Na imagem abaixo, observe algumas diferenças importantes entre a bolha dos anos 2000 e o processo que vivemos hoje.

Múltiplos de preço sobre lucro, preço sobre fluxo de caixa e ROE, são muito mais sólidos do que em 1999. Nesse sentido, podemos argumentar que a explosão tecnológica atual não tem nada a ver com a bolha do passado, uma vez que à época não havia lucro para sustentar os preços elevados das ações.

Ao mesmo tempo, quando mais sobe, menos atratividade relativa terá. Sim, mesmo assim a tecnologia ainda precisará fazer parte dos portfólios mais sofisticados. X não é f(X) — exposição é diferente de sua opinião sobre um determinado assunto. Tudo tem a ver com as proporções dentro da carteira.

Provável que, com a continuidade da toada (recorde histórico atrás de recorde histórico), os agentes passem a observar com maior atenção outros mercados para compor suas carteiras. Destaque para países emergentes. Abaixo, a intercalação histórica entre países desenvolvidos, representados pela Bolsa americana (S&P 500), e países emergentes, pelo MSCI Emerging Markets.

Um olhar especial sobre as ações da América Latina, que caíram 30% só este ano, dramaticamente pior do que a Europa, que é a única outra região com queda (-5,6% no ano). O resto cresceu em um dígito. Não estou dizendo que não merecemos o desconto – o Brasil principalmente. As problemáticas fiscais e políticas da região fazem com que o investidor estrangeiro prefira outros locais em um primeiro momento.

No aspecto positivo, há também um ciclo regulatório. Desregulamentações normalmente levam a conclusão de outro ciclo — o Brasil, depois da crise de 2015/16, passa por um ciclo de desregulação (reformas fiscais, estruturais e de produtividade). Por isso, dizemos que a América Latina sempre estará passível de ciclos positivos de desregulamentação, como o Novo Marco do Saneamento ou o Novo Marco Legal do Gás.

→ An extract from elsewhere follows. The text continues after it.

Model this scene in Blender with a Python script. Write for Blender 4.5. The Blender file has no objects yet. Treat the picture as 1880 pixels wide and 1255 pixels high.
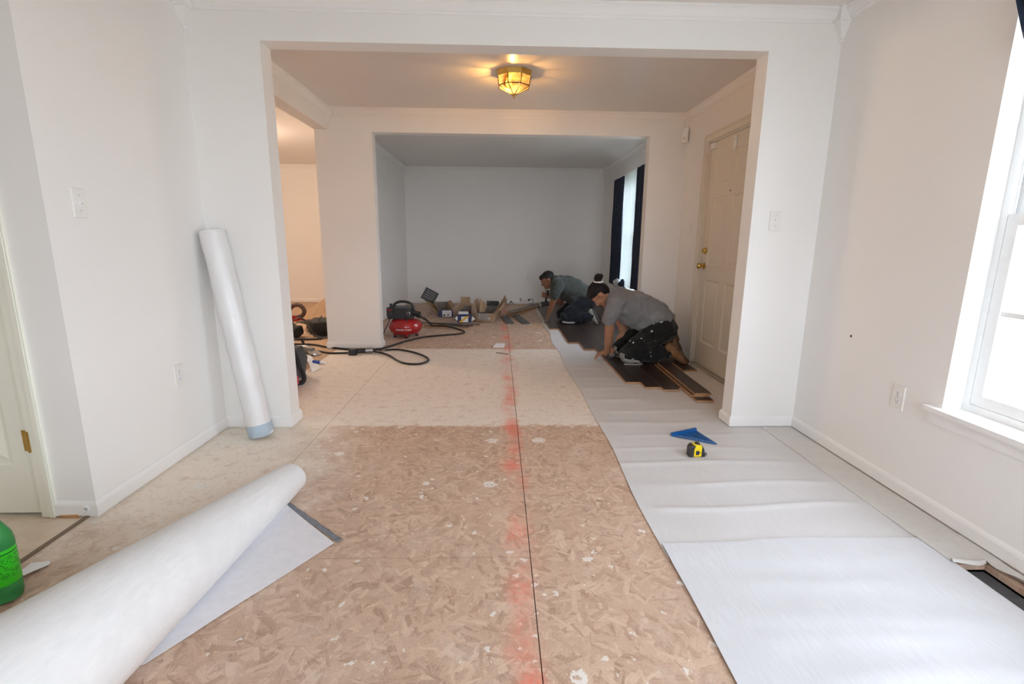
import bpy, bmesh, math, random
from mathutils import Vector, Matrix, noise
random.seed(7)
PI = math.pi
scene = bpy.context.scene
col = scene.collection

# ------------------------------------------------------------------ camera, sky, lights, exposure
cam_d = bpy.data.cameras.new('camera')
cam_d.sensor_width = 36.0
cam_d.lens = 909.24 / 1880 * 36.0
cam_d.clip_start = 0.02
cam_d.clip_end = 200
cam = bpy.data.objects.new('camera', cam_d)
col.objects.link(cam)
scene.camera = cam
def aim(h, pitch, yaw, roll):
    fwd = Vector((math.sin(yaw) * math.cos(pitch), math.cos(yaw) * math.cos(pitch), -math.sin(pitch)))
    rt = Vector((math.cos(yaw), -math.sin(yaw), 0))
    up = rt.cross(fwd)
    r2 = math.cos(roll) * rt + math.sin(roll) * up
    u2 = -math.sin(roll) * rt + math.cos(roll) * up
    m = Matrix((r2, u2, -fwd)).transposed().to_4x4()
    m.translation = Vector((0, 0, h))
    cam.matrix_world = m
aim(1.1751, .2029, .0287, .0101)

SKY_STRENGTH = 6.3
LAMP_POWER = 18.0
LIVING_POWER = 48.0
world = bpy.data.worlds.new('sky')
scene.world = world
world.use_nodes = True
_n = world.node_tree.nodes
_bg = _n['Background']
_bg.inputs['Color'].default_value = (.80, .89, 1.0, 1)
_bg.inputs['Strength'].default_value = SKY_STRENGTH

def portal(loc, rot, sx, sy):
    l = bpy.data.lights.new('window_portal', 'AREA')
    l.shape = 'RECTANGLE'; l.size = sx; l.size_y = sy
    l.cycles.is_portal = True
    o = bpy.data.objects.new('window_portal', l)
    o.location = loc; o.rotation_euler = rot
    col.objects.link(o)
portal((2.03, 1.53, 1.29), (0, PI / 2, 0), 1.64, .92)
portal((2.03, 7.475, 1.30), (0, PI / 2, 0), 1.62, 1.1)
portal((2.03, -.045, 1.29), (0, PI / 2, 0), 1.64, .70)
portal((2.03, 5.98, 1.30), (0, PI / 2, 0), 1.62, .92)  # portal for the added, unseen back room window
portal((.7, -1.55, 1.35), (PI / 2, 0, 0), 1.6, 1.6)
def point(name, loc, power, color, size):
    l = bpy.data.lights.new(name, 'POINT')
    l.energy = power; l.color = color; l.shadow_soft_size = size
    o = bpy.data.objects.new(name, l); o.location = loc; col.objects.link(o)
point('foyer_bulb', (.085, 4.13, 2.352), LAMP_POWER, (1, .93, .88), .022)
point('living_room_bulb', (-3.4, 6.2, 2.2), LIVING_POWER, (1, .80, .62), .08)
vs = scene.view_settings
vs.view_transform = 'Standard'; vs.look = 'None'; vs.gamma = 1; vs.use_curve_mapping = False
vs.exposure = 0.84
scene.cycles.max_bounces = 14
scene.cycles.diffuse_bounces = 8
scene.cycles.transparent_max_bounces = 16
scene.cycles.caustics_reflective = False
scene.cycles.caustics_refractive = False
scene.cycles.sample_clamp_indirect = 6

# ------------------------------------------------------------------ mesh helpers
def tag(o, label=None, cat=None, group=None, kind=None):
    if label: o['label'] = label
    if cat: o['category'] = cat
    if group: o['group'] = group
    if kind: o['kind'] = kind
    return o

def thing(name, label, cat, loc=(0, 0, 0), rz=0, group=None):
    o = bpy.data.objects.new(name, None)
    o.empty_display_size = .05
    o.location = loc; o.rotation_euler = (0, 0, rz)
    col.objects.link(o)
    return tag(o, label, cat, group)

def struct_root(name):
    o = bpy.data.objects.new(name, None); col.objects.link(o)
    o['kind'] = 'structure'
    return o

def link(name, me, mats, parent=None):
    o = bpy.data.objects.new(name, me)
    if not isinstance(mats, (list, tuple)): mats = [mats]
    for m in mats: me.materials.append(m)
    col.objects.link(o)
    if parent: o.parent = parent
    return o

def off(parent):
    v = Vector((0, 0, 0))
    while parent:
        v += parent.location; parent = parent.parent
    return v

def obj(name, bm, mats, parent=None, smooth=False, world=True, bevel=0, angle=40):
    """mesh from a bmesh written in world coordinates (shifted under its parent)"""
    if bevel:
        es = [e for e in bm.edges if len(e.link_faces) == 2 and e.calc_face_angle(0) > .5]
        bmesh.ops.bevel(bm, geom=es, offset=bevel, segments=2, affect='EDGES', profile=.6, clamp_overlap=True)
    bmesh.ops.recalc_face_normals(bm, faces=bm.faces)
    if parent and world:
        bmesh.ops.translate(bm, vec=-off(parent), verts=bm.verts)
    me = bpy.data.meshes.new(name)
    bm.to_mesh(me); bm.free()
    if smooth:
        me.polygons.foreach_set('use_smooth', [True] * len(me.polygons))
        me.set_sharp_from_angle(angle=math.radians(angle))
    return link(name, me, mats, parent)

def struct(name, bm, mats, parent=None, **k):
    o = obj(name, bm, mats, parent, **k)
    if not parent: o['kind'] = 'structure'
    return o

def B(): return bmesh.new()

def box(bm, x0, x1, y0, y1, z0, z1, mi=0, M=None):
    vs_ = [bm.verts.new(p) for p in ((x0, y0, z0), (x1, y0, z0), (x1, y1, z0), (x0, y1, z0), (x0, y0, z1), (x1, y0, z1), (x1, y1, z1), (x0, y1, z1))]
    fs = []
    for f in ((3, 2, 1, 0), (4, 5, 6, 7), (0, 1, 5, 4), (1, 2, 6, 5), (2, 3, 7, 6), (3, 0, 4, 7)):
        fc = bm.faces.new([vs_[i] for i in f]); fc.material_index = mi; fs.append(fc)
    if M is not None: bmesh.ops.transform(bm, matrix=M, verts=vs_)
    return vs_

def prism(bm, pts, direction, mi=0, mi_side=None):
    """closed polygon pts (3d) extruded along a vector"""
    d = Vector(direction)
    a = [bm.verts.new(Vector(p)) for p in pts]; b = [bm.verts.new(Vector(p) + d) for p in pts]
    n = len(pts)
    f = bm.faces.new(a); f.material_index = mi
    f = bm.faces.new(b[::-1]); f.material_index = mi
    for i in range(n):
        f = bm.faces.new((a[i], b[i], b[(i + 1) % n], a[(i + 1) % n])); f.material_index = mi if mi_side is None else mi_side
    return a + b

def tube(bm, pts, radii, seg=12, side=None, caps=True, mi=0, closed=False):
    """swept tube; radii: number, list of numbers or list of (r_side, r_other)"""
    P = [Vector(p) for p in pts]; n = len(P)
    if not isinstance(radii, (list, tuple)): radii = [radii] * n
    rings = []
    prev = None
    for i in range(n):
        t = (P[(i + 1) % n] - P[i - 1]) if closed else (P[min(i + 1, n - 1)] - P[max(i - 1, 0)])
        if t.length < 1e-9: t = Vector((0, 0, 1))
        t.normalize()
        if side is not None:
            s = Vector(side) - t * Vector(side).dot(t)
            if s.length < 1e-4: s = t.orthogonal()
        elif prev is None: s = t.orthogonal()
        else:
            s = prev - t * prev.dot(t)
            if s.length < 1e-5: s = t.orthogonal()
        s.normalize(); prev = s
        o = t.cross(s)
        r = radii[i]; rs, ro = (r if isinstance(r, (tuple, list)) else (r, r))
        rings.append([bm.verts.new(P[i] + s * (rs * math.cos(2 * PI * k / seg)) + o * (ro * math.sin(2 * PI * k / seg))) for k in range(seg)])
    m = n if closed else n - 1
    for i in range(m):
        a, b = rings[i], rings[(i + 1) % n]
        for k in range(seg):
            f = bm.faces.new((a[k], a[(k + 1) % seg], b[(k + 1) % seg], b[k])); f.material_index = mi
    if caps and not closed:
        bm.faces.new(rings[0][::-1]).material_index = mi
        bm.faces.new(rings[-1]).material_index = mi
    return [v for r in rings for v in r]

def lathe(bm, prof, M=None, seg=24, mi=0):
    """profile (r, z) about Z"""
    rings = []
    for r, z in prof:
        if r < 1e-6: rings.append([bm.verts.new((0, 0, z))])
        else: rings.append([bm.verts.new((r * math.cos(2 * PI * k / seg), r * math.sin(2 * PI * k / seg), z)) for k in range(seg)])
    for a, b in zip(rings, rings[1:]):
        for k in range(seg):
            q = [a[k % len(a)], a[(k + 1) % len(a)], b[(k + 1) % len(b)], b[k % len(b)]]
            q = list(dict.fromkeys(q))
            if len(q) > 2: bm.faces.new(q).material_index = mi
    vv = [v for r in rings for v in r]
    if len(rings[0]) > 1: bm.faces.new(rings[0][::-1]).material_index = mi
    if len(rings[-1]) > 1: bm.faces.new(rings[-1]).material_index = mi
    if M is not None: bmesh.ops.transform(bm, matrix=M, verts=vv)
    return vv

def ball(bm, c, r, M=None, u=16, v=10, mi=0):
    """ellipsoid, r a number or 3 radii, M a 3x3 rotation"""
    if not isinstance(r, (tuple, list)): r = (r, r, r)
    prof = [(math.sin(PI * i / v), -math.cos(PI * i / v)) for i in range(v + 1)]
    T = Matrix.Translation(Vector(c)) @ ((M.to_4x4()) if M is not None else Matrix.Identity(4)) @ Matrix.Diagonal((r[0], r[1], r[2], 1))
    return lathe(bm, prof, T, u, mi)

def bezier(pts, n=8, closed=False):
    """Catmull-Rom through 3d points"""
    P = [Vector(p) for p in pts]; out = []
    m = len(P)
    for i in range(m if closed else m - 1):
        if closed: p0, p1, p2, p3 = P[i - 1], P[i], P[(i + 1) % m], P[(i + 2) % m]
        else: p0, p1, p2, p3 = P[max(i - 1, 0)], P[i], P[i + 1], P[min(i + 2, m - 1)]
        for k in range(n):
            t = k / n
            out.append(.5 * (2 * p1 + (p2 - p0) * t + (2 * p0 - 5 * p1 + 4 * p2 - p3) * t * t + (3 * p1 - p0 - 3 * p2 + p3) * t ** 3))
    if not closed: out.append(P[-1].copy())
    return out

def basis(x, y, z):
    return Matrix((Vector(x).normalized(), Vector(y).normalized(), Vector(z).normalized())).transposed()

def remesh(name, bm, voxel, mats, parent=None, smooth=4, disp=None):
    """fuse overlapping closed shapes into one continuous skin"""
    bmesh.ops.recalc_face_normals(bm, faces=bm.faces)
    if parent: bmesh.ops.translate(bm, vec=-off(parent), verts=bm.verts)
    me = bpy.data.meshes.new(name); bm.to_mesh(me); bm.free()
    tmp = bpy.data.objects.new('tmp', me); col.objects.link(tmp)
    md = tmp.modifiers.new('r', 'REMESH'); md.mode = 'VOXEL'; md.voxel_size = voxel
    if smooth:
        sm = tmp.modifiers.new('s', 'SMOOTH'); sm.factor = .5; sm.iterations = smooth
    dg = bpy.context.evaluated_depsgraph_get()
    out = bpy.data.meshes.new_from_object(tmp.evaluated_get(dg))
    bpy.data.objects.remove(tmp); bpy.data.meshes.remove(me)
    out.name = name; out.materials.clear()
    if disp:
        o_ = off(parent) if parent else Vector((0, 0, 0))
        nn = [v.normal.copy() for v in out.vertices]
        for v, n_ in zip(out.vertices, nn): v.co += n_ * disp(v.co + o_, n_)
    out.polygons.foreach_set('use_smooth', [True] * len(out.polygons))
    return link(name, out, mats, parent)

def copy_tree(o, parent=None):
    c = o.copy(); col.objects.link(c)
    if parent: c.parent = parent
    for ch in list(o.children): copy_tree(ch, c)
    return c

# ------------------------------------------------------------------ materials
def new_mat(name):
    m = bpy.data.materials.new(name); m.use_nodes = True
    nt = m.node_tree
    return m, nt, nt.nodes['Principled BSDF']

def N(nt, typ, **kw):
    n = nt.nodes.new(typ)
    for k, v in kw.items(): setattr(n, k, v)
    return n

def setin(nt, sock, v):
    if hasattr(v, 'is_linked') or isinstance(v, bpy.types.NodeSocket): nt.links.new(v, sock)
    else: sock.default_value = v

def math_(nt, op, a, b=None, c=None, clamp=False):
    n = N(nt, 'ShaderNodeMath', operation=op); n.use_clamp = clamp
    setin(nt, n.inputs[0], a)
    if b is not None: setin(nt, n.inputs[1], b)
    if c is not None: setin(nt, n.inputs[2], c)
    return n.outputs[0]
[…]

Dessa forma, em um segundo momento, poderemos ver algum fluxo para cá, principalmente se considerarmos a possibilidade de uma rotação setorial em favor de commodities, para suprir os mercados desenvolvidos e tecnológicos.

Para um investidor sofisticado, talvez caiba olhar com maior atenção para commodities e para a América Latina, em setores preparados para serem disruptados por desregulamentação (infraestrutura, agribusiness, energia e associados a ESG, principalmente).

Tudo isso, claro, feito sob o devido dimensionamento das posições, conforme seu perfil de risco, e a devida diversificação de carteira, com as respectivas proteções associadas. Sem se esquecer, por sinal, de manter posição nas grandes vencedoras do momento atual: as ações de tecnologia.